Our Church is trying to re-establish the balance in the way we celebrate the Eucharistic liturgy and in our daily prayer life. Over the centuries all the attention was focused on the birth (i.e., Christmas) and the death (i.e. Good Friday) of Jesus. Even though this gave incredible spiritual energy to the faithful, this was not a balanced approach to the mystery of our redemption.
To quickly draw an outline that ranks the importance of each feast it should look like this.
First in importance are the three days of Easter. This is not one feast day but a three-day feast where the Church shares in the great mystery of our redemption, the death and resurrection of Jesus. Joined to the three days of Easter is the feast of Pentecost. This is the giving of the Holy Spirit and the actual birth of the Church. We should try to keep these two feasts as bookends to the great mystery of redemption.
We are brought to God in the sacrificial death of Jesus. The resurrected Jesus is poured out to the people in the giving of the Holy Spirit. Now, the baptized are to make real and tangible the love and mercy of God. The death and resurrection of Jesus always leads to the outpouring of Jesus’ great work of redeeming the world.
If you would ask the majority of Christians, ‘What is Pentecost?’ they would tell you that it is one more Sunday with a nice story.
We want to work hard that Pentecost is the explosion of the mystery of salvation into our world. The disciples (women and men) are given the very Spirit of God. This is not just some add-on that God gives, but an actual sharing and living the very life of God. Now, what Jesus has been to the world, so now the believers are meant to become the flesh and blood of Jesus.
The sign of pieces of fire (i.e. tongues – think of tongue and grove in carpentry) descending on the disciples is to be a sign of God being revealed to them. Just as Moses encountered God in the burning bush, so now the disciples are given a piece of God, manifested in the physical sign of fire.

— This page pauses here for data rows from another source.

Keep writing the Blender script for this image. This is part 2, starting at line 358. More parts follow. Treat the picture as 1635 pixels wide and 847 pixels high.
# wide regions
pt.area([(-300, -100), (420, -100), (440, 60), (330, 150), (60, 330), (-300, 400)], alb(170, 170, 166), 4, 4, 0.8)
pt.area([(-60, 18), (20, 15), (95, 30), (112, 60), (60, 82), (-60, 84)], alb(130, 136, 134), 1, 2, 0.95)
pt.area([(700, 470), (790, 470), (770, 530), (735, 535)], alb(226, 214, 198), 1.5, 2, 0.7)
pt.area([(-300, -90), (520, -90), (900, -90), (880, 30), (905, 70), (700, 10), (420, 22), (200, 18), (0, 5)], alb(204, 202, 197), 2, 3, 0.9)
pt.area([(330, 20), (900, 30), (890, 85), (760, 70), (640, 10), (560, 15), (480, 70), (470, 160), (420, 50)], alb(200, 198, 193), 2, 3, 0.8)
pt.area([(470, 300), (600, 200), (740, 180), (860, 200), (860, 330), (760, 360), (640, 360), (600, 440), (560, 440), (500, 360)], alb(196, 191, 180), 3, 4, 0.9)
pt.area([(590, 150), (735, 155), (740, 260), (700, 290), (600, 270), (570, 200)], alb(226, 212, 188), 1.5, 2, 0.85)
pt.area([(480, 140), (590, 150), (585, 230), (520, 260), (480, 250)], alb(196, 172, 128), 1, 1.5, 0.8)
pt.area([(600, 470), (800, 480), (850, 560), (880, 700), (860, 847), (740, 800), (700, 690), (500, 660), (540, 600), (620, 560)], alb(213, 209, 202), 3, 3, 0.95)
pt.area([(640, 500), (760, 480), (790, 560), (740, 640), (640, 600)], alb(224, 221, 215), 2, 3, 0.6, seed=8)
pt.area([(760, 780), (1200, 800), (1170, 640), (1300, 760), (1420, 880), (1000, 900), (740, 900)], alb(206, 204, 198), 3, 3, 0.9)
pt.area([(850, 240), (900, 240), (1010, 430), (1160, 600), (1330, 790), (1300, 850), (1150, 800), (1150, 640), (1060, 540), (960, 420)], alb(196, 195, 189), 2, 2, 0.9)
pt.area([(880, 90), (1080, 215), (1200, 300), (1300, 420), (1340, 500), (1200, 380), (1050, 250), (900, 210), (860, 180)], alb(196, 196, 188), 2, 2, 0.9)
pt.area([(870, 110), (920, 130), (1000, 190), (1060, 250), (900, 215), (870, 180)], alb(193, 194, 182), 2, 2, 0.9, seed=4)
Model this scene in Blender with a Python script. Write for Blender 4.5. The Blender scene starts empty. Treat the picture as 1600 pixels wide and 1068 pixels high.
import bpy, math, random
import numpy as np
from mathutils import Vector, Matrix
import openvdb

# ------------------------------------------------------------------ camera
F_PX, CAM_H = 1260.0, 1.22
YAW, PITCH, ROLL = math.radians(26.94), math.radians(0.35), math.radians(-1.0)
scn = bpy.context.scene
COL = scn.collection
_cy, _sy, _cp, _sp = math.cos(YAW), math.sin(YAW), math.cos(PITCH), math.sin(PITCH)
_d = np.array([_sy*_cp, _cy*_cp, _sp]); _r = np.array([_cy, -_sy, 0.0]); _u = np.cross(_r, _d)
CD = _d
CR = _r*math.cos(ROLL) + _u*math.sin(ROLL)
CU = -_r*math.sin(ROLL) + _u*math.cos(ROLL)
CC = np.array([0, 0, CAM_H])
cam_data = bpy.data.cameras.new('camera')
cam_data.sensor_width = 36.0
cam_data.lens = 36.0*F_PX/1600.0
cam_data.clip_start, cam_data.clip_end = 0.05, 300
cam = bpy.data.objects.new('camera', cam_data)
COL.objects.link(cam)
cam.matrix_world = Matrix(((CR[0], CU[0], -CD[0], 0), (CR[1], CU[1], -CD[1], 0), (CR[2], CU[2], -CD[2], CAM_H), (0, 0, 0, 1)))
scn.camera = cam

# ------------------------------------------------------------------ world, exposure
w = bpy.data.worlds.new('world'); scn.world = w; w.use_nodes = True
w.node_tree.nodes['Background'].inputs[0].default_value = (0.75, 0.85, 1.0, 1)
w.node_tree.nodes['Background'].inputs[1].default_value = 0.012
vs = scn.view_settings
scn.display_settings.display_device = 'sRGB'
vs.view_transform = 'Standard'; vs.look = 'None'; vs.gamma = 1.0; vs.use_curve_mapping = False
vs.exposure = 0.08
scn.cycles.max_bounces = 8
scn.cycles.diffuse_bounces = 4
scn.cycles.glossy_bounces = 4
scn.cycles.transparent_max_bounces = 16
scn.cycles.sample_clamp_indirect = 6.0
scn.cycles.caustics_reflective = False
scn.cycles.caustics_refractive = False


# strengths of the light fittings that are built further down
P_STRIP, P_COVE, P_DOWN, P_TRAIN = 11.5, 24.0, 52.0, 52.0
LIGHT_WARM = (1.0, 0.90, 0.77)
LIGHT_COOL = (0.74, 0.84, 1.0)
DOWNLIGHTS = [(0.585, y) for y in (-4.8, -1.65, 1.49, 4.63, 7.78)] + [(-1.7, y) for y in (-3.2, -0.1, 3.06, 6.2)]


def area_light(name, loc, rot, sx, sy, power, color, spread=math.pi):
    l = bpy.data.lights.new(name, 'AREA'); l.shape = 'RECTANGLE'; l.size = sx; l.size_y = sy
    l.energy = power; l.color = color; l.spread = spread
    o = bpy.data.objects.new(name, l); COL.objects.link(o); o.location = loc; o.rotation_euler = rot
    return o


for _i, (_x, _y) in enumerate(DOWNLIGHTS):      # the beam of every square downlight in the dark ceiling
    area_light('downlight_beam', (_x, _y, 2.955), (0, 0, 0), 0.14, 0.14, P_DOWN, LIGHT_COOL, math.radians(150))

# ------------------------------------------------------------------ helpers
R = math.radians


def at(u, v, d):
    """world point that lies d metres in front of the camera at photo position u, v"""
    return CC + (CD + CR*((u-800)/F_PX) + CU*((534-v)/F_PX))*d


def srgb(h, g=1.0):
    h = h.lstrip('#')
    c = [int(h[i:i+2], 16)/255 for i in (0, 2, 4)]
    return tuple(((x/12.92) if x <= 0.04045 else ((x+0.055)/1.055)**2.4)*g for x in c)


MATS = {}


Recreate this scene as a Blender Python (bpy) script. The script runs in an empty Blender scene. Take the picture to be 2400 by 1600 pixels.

This Sunday, we want to bring the Word of God to land on the soul of every believer. We want everyone to be gifted with the Holy Spirit. And as the first disciples went out from the event of Pentecost to share the Good News of Jesus Christ with the world, so now, may today’s believers move out into the world to share the Good News. May the Holy Spirit be so alive in them that they become in their person the very love and mercy of God. May they become Jesus to the world.
I use the word ‘explode’ to convey the dynamism of the Holy Spirit. The Spirit of God is like the mighty wind that moves and shapes the forces of the earth.
May the Holy Spirit always be an explosion in your life. May the Holy Spirit bring the great work of Jesus to life in your daily existence.